OBJECTIVE – Omit the pictures and print exactly the lines of the listing below, starting at the first and ending at the line containing "d = sight(u, v); return CAMPOS + d*(x/d.x)".

SUPPLIED DATA –
○ ○ ○
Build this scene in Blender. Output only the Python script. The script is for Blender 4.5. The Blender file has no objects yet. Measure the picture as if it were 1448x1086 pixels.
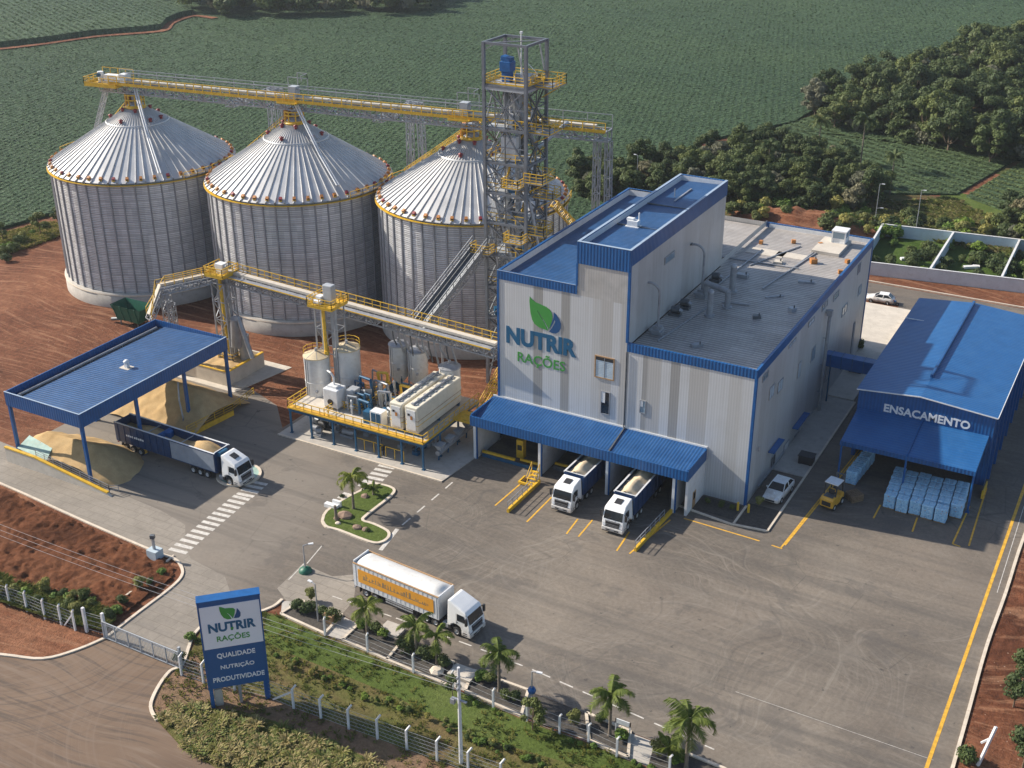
import bpy, bmesh, math, random
import numpy as np
from mathutils import Vector, Matrix
random.seed(7)
RND = random.Random(11)
rad = math.radians
SC = bpy.context.scene
COL = SC.collection

# ------------------------------------------------------------------ survey camera (also the real one)
CF, CPITCH, CROLL, CYAW, CH = 1729.774, 0.452847, -0.0043976, -0.5100815, 78.0
CAMPOS = Vector((0, 0, CH))
_F = Vector((math.cos(CPITCH)*math.sin(CYAW), math.cos(CPITCH)*math.cos(CYAW), -math.sin(CPITCH)))
_R0 = Vector((math.cos(CYAW), -math.sin(CYAW), 0)); _U0 = _R0.cross(_F)
_R = math.cos(CROLL)*_R0 + math.sin(CROLL)*_U0
_U = -math.sin(CROLL)*_R0 + math.cos(CROLL)*_U0
def sight(u, v): return _F + _R*((u-724)/CF) - _U*((v-543)/CF)
def G(u, v, z=0.0):                      # survey point on a level plane
    d = sight(u, v); return CAMPOS + d*((z-CH)/d.z)
def GY(u, v, y):                         # survey point on a wall facing the yard
    d = sight(u, v); return CAMPOS + d*(y/d.y)
def GX(u, v, x):
    d = sight(u, v); return CAMPOS + d*(x/d.x)

# ------------------------------------------------------------------ materials
MATS = {}
class NT:
    def __init__(s, name):
        s.m = bpy.data.materials.new(name); s.m.use_nodes = True
        s.t = s.m.node_tree; s.n = s.t.nodes; s.l = s.t.links
        s.b = s.n['Principled BSDF']; s.pos = None
    def N(s, typ, **kw):
        n = s.n.new(typ)
        for k, v in kw.items():
            if k in n.inputs: s.put(n.inputs[k], v)
            else: setattr(n, k, v)
        return n
    def put(s, inp, v):
        if isinstance(v, bpy.types.NodeSocket): s.l.new(v, inp)
        else: inp.default_value = v
    def P(s):
        if s.pos is None: s.pos = s.N('ShaderNodeNewGeometry').outputs['Position']
        return s.pos
    def math(s, op, a, b=0.0, c=0.0):
        n = s.n.new('ShaderNodeMath'); n.operation = op
        s.put(n.inputs[0], a); s.put(n.inputs[1], b); s.put(n.inputs[2], c); return n.outputs[0]
    def sep(s, v):
        n = s.n.new('ShaderNodeSeparateXYZ'); s.put(n.inputs[0], v); return n.outputs
    def mapp(s, v, scale=(1,1,1), rot=(0,0,0), loc=(0,0,0)):
        n = s.n.new('ShaderNodeMapping'); s.put(n.inputs[0], v)
        n.inputs['Scale'].default_value = scale; n.inputs['Rotation'].default_value = rot; n.inputs['Location'].default_value = loc
        return n.outputs[0]
    def noise(s, scale, detail=4, rough=.55, vec=None, dist=0.0):
        n = s.n.new('ShaderNodeTexNoise'); s.put(n.inputs['Vector'], vec if vec is not None else s.P())
        n.inputs['Scale'].default_value = scale; n.inputs['Detail'].default_value = detail
        n.inputs['Roughness'].default_value = rough; n.inputs['Distortion'].default_value = dist
        return n.outputs['Fac']
    def voro(s, scale, vec=None, feature='F1', out='Distance'):
        n = s.n.new('ShaderNodeTexVoronoi'); n.feature = feature; s.put(n.inputs['Vector'], vec if vec is not None else s.P())
        n.inputs['Scale'].default_value = scale; return n.outputs[out]
    def ramp(s, fac, stops, interp='LINEAR'):
        n = s.n.new('ShaderNodeValToRGB'); s.put(n.inputs[0], fac); e = n.color_ramp.elements
        n.color_ramp.interpolation = interp
        while len(e) > 1: e.remove(e[-1])
        for i, (p, c) in enumerate(stops):
            if not isinstance(c, tuple): c = (c, c, c)
            x = e[0] if i == 0 else e.new(p)
            x.position = p; x.color = (*c, 1) if len(c) == 3 else c
        return n.outputs[0]
    def mix(s, fac, a, b, blend='MIX'):
        n = s.n.new('ShaderNodeMix'); n.data_type = 'RGBA'; n.blend_type = blend
        s.put(n.inputs[0], fac)
        for i, v in ((6, a), (7, b)):
            s.put(n.inputs[i], (*v, 1) if isinstance(v, tuple) and len(v) == 3 else v)
        return n.outputs[2]
    def bump(s, h, strength=.5, dist=.1):
        n = s.n.new('ShaderNodeBump'); n.inputs['Strength'].default_value = strength; n.inputs['Distance'].default_value = dist
        s.put(n.inputs['Height'], h); s.l.new(n.outputs[0], s.b.inputs['Normal']); return n
    def done(s, col, rough=.6, metal=0.0, spec=None):
        s.put(s.b.inputs['Base Color'], (*col, 1) if isinstance(col, tuple) else col)
        s.put(s.b.inputs['Roughness'], rough); s.put(s.b.inputs['Metallic'], metal)
        if spec is not None: s.b.inputs['Specular IOR Level'].default_value = spec
        MATS[s.m.name] = s.m; return s.m

def plain(name, col, rough=.55, metal=0.0, var=.25, vs=.9, bump=0.0, spec=None, dirt=None):
    t = NT(name)
    a = t.noise(vs, 5, .65)
    lo = tuple(c*(1-var) for c in col); hi = tuple(min(1, c*(1+var)) for c in col)
    c = t.ramp(a, [(.3, lo), (.7, hi)])
    if dirt:
        b = t.noise(vs*3.1, 6, .7)
        c = t.mix(t.ramp(b, [(.52, 0.0), (.75, .55)]), c, dirt)
    if bump: t.bump(t.noise(vs*8, 3), bump, .03)
    return t.done(c, rough, metal, spec)

def ribbed(name, col, axis, pitch, rough=.45, metal=0.0, var=.15, bands=None, streak=True, depth=.05, line=.8, dirt=(.2,.17,.14), x0=0, x1=1):
    """profiled sheet metal: ribs across a world axis, weather streaks"""
    t = NT(name); xyz = t.sep(t.P()); c0 = xyz[{'x':0,'y':1,'z':2}[axis]]
    ph = t.math('MULTIPLY', c0, 2*math.pi/pitch)
    w = t.math('SINE', ph)
    if bands:
        f = t.math('DIVIDE', t.math('SUBTRACT', c0, x0), x1-x0)
        base = t.ramp(f, bands, 'CONSTANT')
    else:
        base = t.ramp(t.noise(.5, 4, .6), [(.3, tuple(c*(1-var) for c in col)), (.7, tuple(min(1,c*(1+var)) for c in col))])
    groove = t.ramp(w, [(0.0, line), (.22, 1.0)])
    base = t.mix(1.0, base, groove, 'MULTIPLY')
    if streak:
        v = t.mapp(t.P(), (1.3, 1.3, .09))
        base = t.mix(t.ramp(t.noise(1.6, 5, .7, v), [(.5, 0.0), (.78, .5)]), base, dirt)
        base = t.mix(t.ramp(t.noise(.25, 6, .7), [(.5, 0.0), (.8, .35)]), base, dirt)
    t.bump(w, .35, depth)
    return t.done(base, rough, metal)

BLUE = (.006, .088, .27)
M_blue   = ribbed('blue_sheet_x', BLUE, 'x', .42, .4, 0, .18, depth=.04, dirt=(.03,.08,.2))
M_bluey  = ribbed('blue_sheet_y', BLUE, 'y', .42, .4, 0, .18, depth=.04, dirt=(.03,.08,.2))
M_blueroofx = ribbed('blue_roof_x', (.009,.078,.24), 'x', .4, .38, .05, .16, depth=.05, dirt=(.05,.12,.24), line=.7)
M_blueroofy = ribbed('blue_roof_y', (.012,.078,.22), 'y', .46, .5, .0, .16, depth=.05, dirt=(.07,.12,.22), line=.55)
M_bluepl = plain('blue_paint', BLUE, .38, 0, .2, 1.2)
M_bluedk = plain('teal_blue_steel', (.014,.09,.18), .45, .1, .3, 1.5)
M_bluetrk= plain('blue_truck_paint', (.012,.045,.13), .35, .1, .3, .9, dirt=(.12,.1,.08))
M_white  = plain('white_paint', (.72,.72,.71), .35, 0, .06, 1.5, dirt=(.5,.47,.42))
def cabpaint():
    t = NT('cab_white_paint'); tc = t.n.new('ShaderNodeTexCoord'); z = t.sep(tc.outputs['Object'])[2]
    b = t.ramp(t.noise(.9, 5, .65), [(.3, (.74,.74,.73)), (.7, (.82,.82,.81))])
    dz = t.math('SUBTRACT', t.noise(1.6, 5, .7), t.math('MULTIPLY', z, .33))
    b = t.mix(t.ramp(dz, [(.0, 0.0), (.45, .75)]), b, (.36,.29,.22))
    return t.done(b, .28)
M_cab = cabpaint()
M_trailer= plain('trailer_white', (.66,.67,.68), .4, 0, .08, 1.2, dirt=(.45,.42,.38))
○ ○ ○
ANSWER FOR THE TASK –
Build this scene in Blender. Output only the Python script. The script is for Blender 4.5. The Blender file has no objects yet. Measure the picture as if it were 1448x1086 pixels.
import bpy, bmesh, math, random
import numpy as np
from mathutils import Vector, Matrix
random.seed(7)
RND = random.Random(11)
rad = math.radians
SC = bpy.context.scene
COL = SC.collection

# ------------------------------------------------------------------ survey camera (also the real one)
CF, CPITCH, CROLL, CYAW, CH = 1729.774, 0.452847, -0.0043976, -0.5100815, 78.0
CAMPOS = Vector((0, 0, CH))
_F = Vector((math.cos(CPITCH)*math.sin(CYAW), math.cos(CPITCH)*math.cos(CYAW), -math.sin(CPITCH)))
_R0 = Vector((math.cos(CYAW), -math.sin(CYAW), 0)); _U0 = _R0.cross(_F)
_R = math.cos(CROLL)*_R0 + math.sin(CROLL)*_U0
_U = -math.sin(CROLL)*_R0 + math.cos(CROLL)*_U0
def sight(u, v): return _F + _R*((u-724)/CF) - _U*((v-543)/CF)
def G(u, v, z=0.0):                      # survey point on a level plane
    d = sight(u, v); return CAMPOS + d*((z-CH)/d.z)
def GY(u, v, y):                         # survey point on a wall facing the yard
    d = sight(u, v); return CAMPOS + d*(y/d.y)
def GX(u, v, x):
    d = sight(u, v); return CAMPOS + d*(x/d.x)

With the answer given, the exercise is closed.